CONSERVATIVE MPs believe Theresa May will not lead them into the 2022 General Election, George Osborne has suggested.

The former Chancellor attacked the current Tory Government's record, arguing it was "losing economic credibility," and suggesting it was hostile to business, "anti-tech" and pretending it could build the homes the country needed without easing green belt restrictions.

Mr Osborne, who now edits the London Evening Standard, said Mrs May would survive a vote of confidence in the House of Commons but stressed that that was not the true test of the strength of her leadership

At a Press Gallery lunch at Westminster, he said: "The essential question is going to be: is there going to be a change of leadership in this Parliament? The Conservative Parliamentary Party assumes there will be; the Prime Minister has said nothing about that. And at some point that is going to come to a head."

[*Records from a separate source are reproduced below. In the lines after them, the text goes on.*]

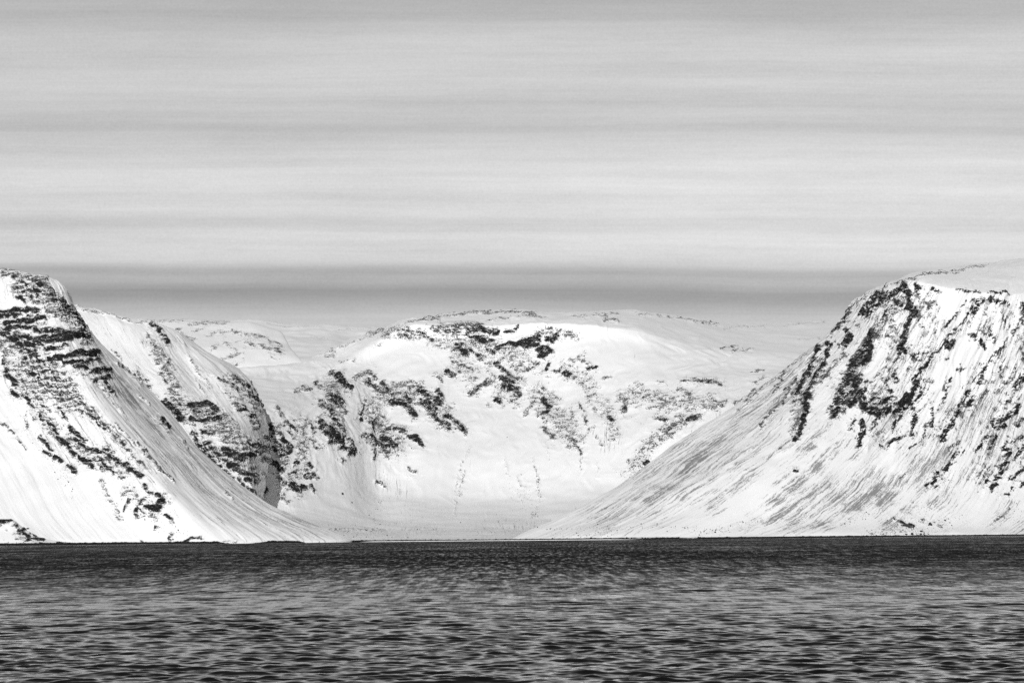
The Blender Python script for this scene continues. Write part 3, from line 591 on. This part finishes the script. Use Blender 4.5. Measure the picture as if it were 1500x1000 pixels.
# ------------------------------------------------------------------ the cirque: plateau top, headwall, apron and valley floor down to the shore
add_sheet('E', 'cirque_valley', [
    zip_pts([(330, 540), (330, 550), (335, 600), (345, 680), (370, 740), (400, 770), (425, 794)], [4500, 4420, 3920, 3740, 3630, 3450, 3010]),
    zip_pts([(395, 538), (395, 548), (395, 600), (398, 670), (410, 730), (435, 765), (460, 794)], [4600, 4500, 3990, 3790, 3650, 3460, 3005]),
    zip_pts([(448, 530), (447, 542), (445, 600), (440, 660), (440, 718), (455, 762), (490, 794)], [4750, 4570, 4090, 3870, 3720, 3500, 3000]),
    zip_pts([(500, 505), (496, 530), (495, 590), (498, 660), (505, 725), (515, 768), (530, 794)], [5000, 4640, 4230, 3980, 3810, 3560, 2990]),
    zip_pts([(560, 486), (552, 503), (550, 580), (555, 660), (560, 732), (570, 771), (578, 794)], [5100, 4670, 4430, 4160, 3970, 3610, 2985]),
    zip_pts([(612, 470), (610, 477), (610, 560), (612, 650), (615, 733), (622, 773), (626, 794)], [5200, 4690, 4480, 4200, 3980, 3600, 2985]),
    zip_pts([(695, 461.5), (695, 480), (695, 570), (695, 660), (697, 738), (700, 774), (702, 793.5)], [5400, 4670, 4480, 4200, 3990, 3600, 2990]),
    zip_pts([(755, 457.5), (757, 476), (757, 570), (757, 660), (757, 738), (757, 774), (757, 793.2)], [5500, 4650, 4470, 4190, 3990, 3600, 2990]),
    zip_pts([(806, 464), (808, 475), (808, 570), (808, 658), (808, 735), (808, 774), (808, 792.8)], [5500, 4630, 4450, 4180, 3980, 3600, 2975]),
    zip_pts([(865, 462.5), (865, 477), (865, 560), (865, 650), (865, 732), (865, 772), (865, 792)], [5600, 4610, 4430, 4170, 3970, 3600, 2960]),
    zip_pts([(925, 459), (923, 484), (920, 560), (920, 645), (920, 722), (920, 765), (920, 791)], [5600, 4630, 4400, 4150, 3970, 3630, 2960]),
    zip_pts([(990, 467), (990, 500), (990, 560), (986, 635), (980, 705), (980, 758), (980, 790)], [5700, 4650, 4380, 4130, 4000, 3670, 2970]),
    zip_pts([(1060, 477), (1060, 518), (1058, 562), (1048, 625), (1040, 700), (1040, 758), (1040, 789)], [5900, 4630, 4340, 4110, 4020, 3710, 2990]),
    zip_pts([(1140, 478), (1140, 525), (1135, 566), (1125, 625), (1120, 700), (1120, 758), (1120, 788)], [6200, 4630, 4340, 4110, 4050, 3760, 3100]),
    zip_pts([(1235, 471), (1235, 530), (1230, 570), (1225, 630), (1220, 700), (1220, 758), (1220, 787)], [6400, 4670, 4360, 4150, 4100, 3810, 3200]),
    zip_pts([(1330, 468), (1330, 530), (1330, 570), (1325, 630), (1320, 700), (1320, 758), (1320, 786)], [6400, 4770, 4460, 4250, 4200, 3910, 3300]),
    ], M_iso, ROCK_E, STREAK_E, flute=.05, back=(0, 700, -70), rock_amp=1.1, strata=1.6, drift=5.0, brink=(16, 14, 1e9, lambda q: float(np.interp(q, [480, 560, 860, 960], [0, 1, 1, 0]))), ribs=15, rib_w=120, rib_env=.45, foot_z=2.4,
    label='wide white cirque with speckled crags and a smooth snow apron, at the centre', cat='mountain')

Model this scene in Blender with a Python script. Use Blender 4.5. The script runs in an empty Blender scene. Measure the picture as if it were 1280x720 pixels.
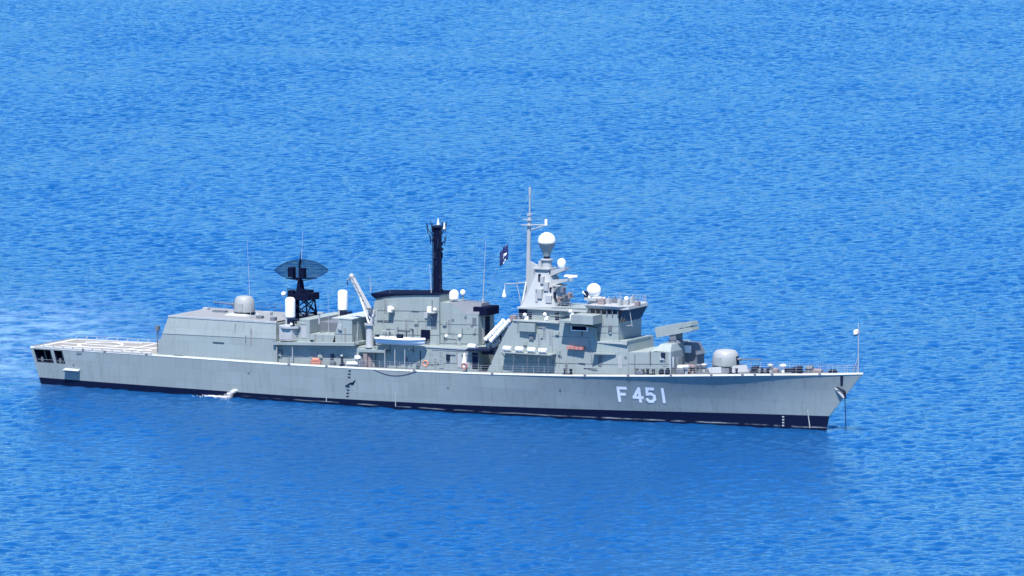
import bpy, bmesh, math, random
import numpy as np
from mathutils import Vector, Matrix
random.seed(7); np.random.seed(7)
R = math.radians
scene = bpy.context.scene
COL = scene.collection

# ------------------------------------------------------------------ camera
cam_d = bpy.data.cameras.new('camera'); cam = bpy.data.objects.new('camera', cam_d); COL.objects.link(cam)
scene.camera = cam
PSI, ELE, DIST = R(28), 0.107634, 1000.0
TGT = Vector((76.045, 0.0, 17.197))
CD = Vector((math.sin(PSI)*math.cos(ELE), -math.cos(PSI)*math.cos(ELE), math.sin(ELE)))
cam.location = TGT + DIST*CD
cam.rotation_euler = (-CD).to_track_quat('-Z', 'Y').to_euler()
cam_d.sensor_width = 36; cam_d.lens = 250.5
cam_d.clip_start = 5; cam_d.clip_end = 80000

# ------------------------------------------------------------------ sky and sun
SUN = Vector((0.12, -0.43, 0.89)).normalized()
w = bpy.data.worlds.new('World'); scene.world = w; w.use_nodes = True
nt = w.node_tree; bg = nt.nodes['Background']
sky = nt.nodes.new('ShaderNodeTexSky'); sky.sky_type = 'NISHITA'; sky.sun_disc = False
sky.sun_elevation = math.asin(SUN.z); sky.sun_rotation = math.atan2(SUN.x, SUN.y)
sky.air_density = 1.0; sky.dust_density = 1.0; sky.ozone_density = 1.5
tint = nt.nodes.new('ShaderNodeMix'); tint.data_type = 'RGBA'; tint.blend_type = 'MULTIPLY'; tint.inputs['Factor'].default_value = 1.0
nt.links.new(sky.outputs[0], tint.inputs['A']); 
tc = nt.nodes.new('ShaderNodeTexCoord'); sz = nt.nodes.new('ShaderNodeSeparateXYZ'); nt.links.new(tc.outputs['Generated'], sz.inputs[0])
rp_ = nt.nodes.new('ShaderNodeValToRGB'); el = rp_.color_ramp.elements        # summer haze: the sky is palest low down, deep blue overhead
el[0].position = 0.0; el[0].color = (0.90, 1.08, 1.12, 1); e_ = el.new(0.14); e_.color = (0.56, 0.92, 1.14, 1); el[1].position = 0.85; el[1].color = (0.01, 0.08, 0.34, 1)
e_ = el.new(0.32); e_.color = (0.10, 0.50, 1.0, 1)
nt.links.new(sz.outputs['Z'], rp_.inputs[0]); nt.links.new(rp_.outputs['Color'], tint.inputs['B'])
nt.links.new(tint.outputs['Result'], bg.inputs[0]); bg.inputs[1].default_value = 0.15
sd = bpy.data.lights.new('sun', 'SUN'); sun = bpy.data.objects.new('sun', sd); COL.objects.link(sun)
sd.energy = 5.0; sd.angle = R(0.5); sd.color = (1.0, 0.975, 0.94)
sun.rotation_euler = SUN.to_track_quat('Z', 'Y').to_euler(); sun.location = (60, -80, 120)
scene.view_settings.view_transform = 'Standard'; scene.view_settings.look = 'None'
scene.view_settings.gamma = 1; scene.view_settings.exposure = 0.75
scene.cycles.caustics_reflective = False; scene.cycles.caustics_refractive = False
scene.render.resolution_x = 1024; scene.render.resolution_y = 576

# ------------------------------------------------------------------ materials
def new_mat(name):
    m = bpy.data.materials.new(name); m.use_nodes = True
    return m, m.node_tree, m.node_tree.nodes['Principled BSDF']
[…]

He added: "I would make the observation that it is the consensus view of the Conservative Parliamentary Party that the leadership should change. So at some point something will happen."

Asked if he regretted his comment about wanting Mrs May "chopped up in bags in my freezer", which he had already apologised for, the former Cabinet minister replied: "It's taught me a few things about editorial conference meetings."

During the lunch Mr Osborne made pointed remarks, which appeared to be aimed at the May Government, which took over from the administration he helped David Cameron run.

He told reporters: "If you as a party set yourselves against the future, if we're hostile to business, if we think they are the problem not the solution, if the Cabinet game becomes who can get the most money out of the Chancellor, if we're anti-tech, if we talk about building homes but pretend they can only be built on brown fields, then we will lose our economic credibility and cause damage to our country's economic future."

He also claimed Mrs May's approach to Brexit had cost the Tories votes at June's election.

Mr Osborne added: "I'm hugely impressed that the Conservative leadership won in Stoke and Mansfield and Middlesbrough which did not happen when I was in charge of general elections, but we lost in Bath and in Bristol and in Reading and in Brighton, and indeed in the home constituency of the Evening Standard, Kensington.

"You've got to be able to try and hold both and if you say to 48 per cent of the country[who voted Remain]: decision over, we don't want to hear from you again; 48 per cent of the country will make their voice heard."

On a return to frontline politics, he said: “I don't rule it out just because you can be foolish saying never to things but it is certainly not what I think I'm going to be doing with my life in the future.

"I am very much enjoying editing the paper and for me aged 46, having had 20 years in politics, I've discovered a new career and a new life and I'm quite enjoying it."

The former Chancellor also turned his fire on Labour and the current leadership, describing Jeremy Corbyn as the “biggest obstacle to Labour winning an election,” arguing that if the party had a "middling" moderate social democrat, then it would be 20 points ahead in the opinion polls.

"Instead the Labour movement is consumed by an internal battle for its soul," he added.